**Task description**
Copy out every line in the entries below that includes "pixels".

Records
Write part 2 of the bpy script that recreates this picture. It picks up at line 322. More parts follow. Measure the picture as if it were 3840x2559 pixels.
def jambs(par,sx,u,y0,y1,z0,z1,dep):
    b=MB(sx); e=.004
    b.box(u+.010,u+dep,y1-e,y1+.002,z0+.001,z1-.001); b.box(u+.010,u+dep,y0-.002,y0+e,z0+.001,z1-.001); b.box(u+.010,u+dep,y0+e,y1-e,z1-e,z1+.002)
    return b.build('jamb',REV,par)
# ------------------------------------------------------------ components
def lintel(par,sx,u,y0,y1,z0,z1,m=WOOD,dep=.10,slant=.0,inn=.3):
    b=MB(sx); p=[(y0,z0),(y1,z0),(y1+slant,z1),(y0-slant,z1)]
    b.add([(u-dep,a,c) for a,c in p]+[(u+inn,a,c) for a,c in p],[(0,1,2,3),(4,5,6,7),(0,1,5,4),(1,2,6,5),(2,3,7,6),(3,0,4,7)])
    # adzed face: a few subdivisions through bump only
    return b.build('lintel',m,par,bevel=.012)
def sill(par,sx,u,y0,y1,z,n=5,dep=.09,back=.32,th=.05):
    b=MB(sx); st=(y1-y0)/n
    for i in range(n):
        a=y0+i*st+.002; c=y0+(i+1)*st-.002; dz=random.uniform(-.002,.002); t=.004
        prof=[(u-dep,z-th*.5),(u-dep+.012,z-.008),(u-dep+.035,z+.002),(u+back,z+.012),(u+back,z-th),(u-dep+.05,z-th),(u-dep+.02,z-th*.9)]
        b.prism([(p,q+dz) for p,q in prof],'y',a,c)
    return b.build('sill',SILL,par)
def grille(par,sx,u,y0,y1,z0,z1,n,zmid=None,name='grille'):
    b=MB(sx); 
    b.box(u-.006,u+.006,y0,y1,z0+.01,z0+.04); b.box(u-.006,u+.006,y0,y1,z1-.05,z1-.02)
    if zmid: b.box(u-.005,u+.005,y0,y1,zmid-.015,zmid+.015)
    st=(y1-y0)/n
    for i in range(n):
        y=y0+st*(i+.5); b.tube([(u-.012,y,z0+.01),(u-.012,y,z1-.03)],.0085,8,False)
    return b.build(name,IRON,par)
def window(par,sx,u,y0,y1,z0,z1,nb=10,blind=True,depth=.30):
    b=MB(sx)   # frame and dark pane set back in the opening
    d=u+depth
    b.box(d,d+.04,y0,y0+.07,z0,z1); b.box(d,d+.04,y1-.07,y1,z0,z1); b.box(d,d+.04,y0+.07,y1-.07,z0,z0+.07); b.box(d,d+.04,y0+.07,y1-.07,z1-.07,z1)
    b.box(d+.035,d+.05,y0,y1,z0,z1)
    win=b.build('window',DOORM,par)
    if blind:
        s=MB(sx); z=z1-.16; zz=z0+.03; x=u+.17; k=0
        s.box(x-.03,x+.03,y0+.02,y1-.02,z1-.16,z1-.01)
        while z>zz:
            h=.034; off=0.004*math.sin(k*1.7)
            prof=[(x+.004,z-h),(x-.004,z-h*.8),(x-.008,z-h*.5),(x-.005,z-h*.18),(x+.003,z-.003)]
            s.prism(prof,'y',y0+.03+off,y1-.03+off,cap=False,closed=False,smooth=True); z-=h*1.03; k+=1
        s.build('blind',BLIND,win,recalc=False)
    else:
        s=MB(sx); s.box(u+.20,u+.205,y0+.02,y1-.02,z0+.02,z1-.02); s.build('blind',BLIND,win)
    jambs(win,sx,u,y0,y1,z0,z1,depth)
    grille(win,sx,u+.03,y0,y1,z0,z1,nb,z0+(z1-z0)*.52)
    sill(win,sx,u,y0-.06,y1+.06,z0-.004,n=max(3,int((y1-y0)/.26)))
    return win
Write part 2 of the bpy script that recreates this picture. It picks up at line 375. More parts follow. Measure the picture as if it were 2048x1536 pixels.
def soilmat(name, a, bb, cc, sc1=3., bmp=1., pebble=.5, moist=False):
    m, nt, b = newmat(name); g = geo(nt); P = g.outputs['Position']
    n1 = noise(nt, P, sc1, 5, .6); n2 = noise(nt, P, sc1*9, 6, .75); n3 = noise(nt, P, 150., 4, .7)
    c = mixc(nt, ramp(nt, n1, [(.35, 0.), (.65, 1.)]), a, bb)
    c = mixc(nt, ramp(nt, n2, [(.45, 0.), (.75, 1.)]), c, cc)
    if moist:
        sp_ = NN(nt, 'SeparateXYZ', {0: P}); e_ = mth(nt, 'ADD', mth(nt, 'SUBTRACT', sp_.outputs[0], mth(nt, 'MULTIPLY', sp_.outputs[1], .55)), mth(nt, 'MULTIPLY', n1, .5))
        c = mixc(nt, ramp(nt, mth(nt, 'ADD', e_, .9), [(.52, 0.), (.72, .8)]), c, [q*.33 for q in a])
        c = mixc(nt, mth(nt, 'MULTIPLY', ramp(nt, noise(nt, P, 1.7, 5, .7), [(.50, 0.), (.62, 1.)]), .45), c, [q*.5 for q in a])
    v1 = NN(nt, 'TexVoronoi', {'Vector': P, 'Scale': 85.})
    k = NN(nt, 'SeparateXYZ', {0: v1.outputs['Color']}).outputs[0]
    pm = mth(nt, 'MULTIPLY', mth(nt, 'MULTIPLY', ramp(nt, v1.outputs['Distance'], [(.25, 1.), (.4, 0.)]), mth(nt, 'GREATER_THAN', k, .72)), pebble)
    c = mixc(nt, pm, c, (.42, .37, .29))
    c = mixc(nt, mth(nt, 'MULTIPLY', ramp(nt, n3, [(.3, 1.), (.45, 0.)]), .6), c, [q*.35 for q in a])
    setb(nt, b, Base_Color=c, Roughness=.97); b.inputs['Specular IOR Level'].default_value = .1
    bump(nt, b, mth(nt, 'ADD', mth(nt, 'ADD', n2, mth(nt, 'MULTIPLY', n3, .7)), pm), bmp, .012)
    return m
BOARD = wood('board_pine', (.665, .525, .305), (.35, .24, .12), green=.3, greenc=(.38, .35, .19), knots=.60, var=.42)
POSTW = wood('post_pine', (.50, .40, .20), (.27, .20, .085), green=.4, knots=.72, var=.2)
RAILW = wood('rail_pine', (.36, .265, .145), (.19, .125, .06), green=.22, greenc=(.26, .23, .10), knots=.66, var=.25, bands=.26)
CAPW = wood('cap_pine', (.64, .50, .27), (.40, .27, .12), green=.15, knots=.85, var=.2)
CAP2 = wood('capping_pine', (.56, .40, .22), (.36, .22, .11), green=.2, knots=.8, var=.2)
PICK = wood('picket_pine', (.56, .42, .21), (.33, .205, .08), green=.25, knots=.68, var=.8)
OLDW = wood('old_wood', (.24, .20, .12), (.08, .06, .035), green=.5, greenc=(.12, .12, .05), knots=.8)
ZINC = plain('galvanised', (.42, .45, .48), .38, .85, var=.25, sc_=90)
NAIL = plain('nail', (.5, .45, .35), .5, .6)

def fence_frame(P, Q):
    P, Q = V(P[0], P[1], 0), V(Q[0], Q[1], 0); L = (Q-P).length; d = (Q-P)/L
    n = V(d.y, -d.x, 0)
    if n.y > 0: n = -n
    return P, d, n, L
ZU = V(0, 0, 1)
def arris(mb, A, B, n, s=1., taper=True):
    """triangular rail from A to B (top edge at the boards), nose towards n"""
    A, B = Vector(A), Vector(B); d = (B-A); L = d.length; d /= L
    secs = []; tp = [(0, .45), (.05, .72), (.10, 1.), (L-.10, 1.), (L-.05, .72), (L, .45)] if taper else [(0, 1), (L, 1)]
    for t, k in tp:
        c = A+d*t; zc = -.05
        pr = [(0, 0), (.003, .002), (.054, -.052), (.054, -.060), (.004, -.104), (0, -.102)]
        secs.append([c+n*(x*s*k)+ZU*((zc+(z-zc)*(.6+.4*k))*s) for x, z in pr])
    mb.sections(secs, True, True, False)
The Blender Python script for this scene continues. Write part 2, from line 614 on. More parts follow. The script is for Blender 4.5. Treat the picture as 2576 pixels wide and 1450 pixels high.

**Written reply**
Write part 2 of the bpy script that recreates this picture. It picks up at line 322. More parts follow. Measure the picture as if it were 3840x2559 pixels.
Write part 2 of the bpy script that recreates this picture. It picks up at line 375. More parts follow. Measure the picture as if it were 2048x1536 pixels.
The Blender Python script for this scene continues. Write part 2, from line 614 on. More parts follow. The script is for Blender 4.5. Treat the picture as 2576 pixels wide and 1450 pixels high.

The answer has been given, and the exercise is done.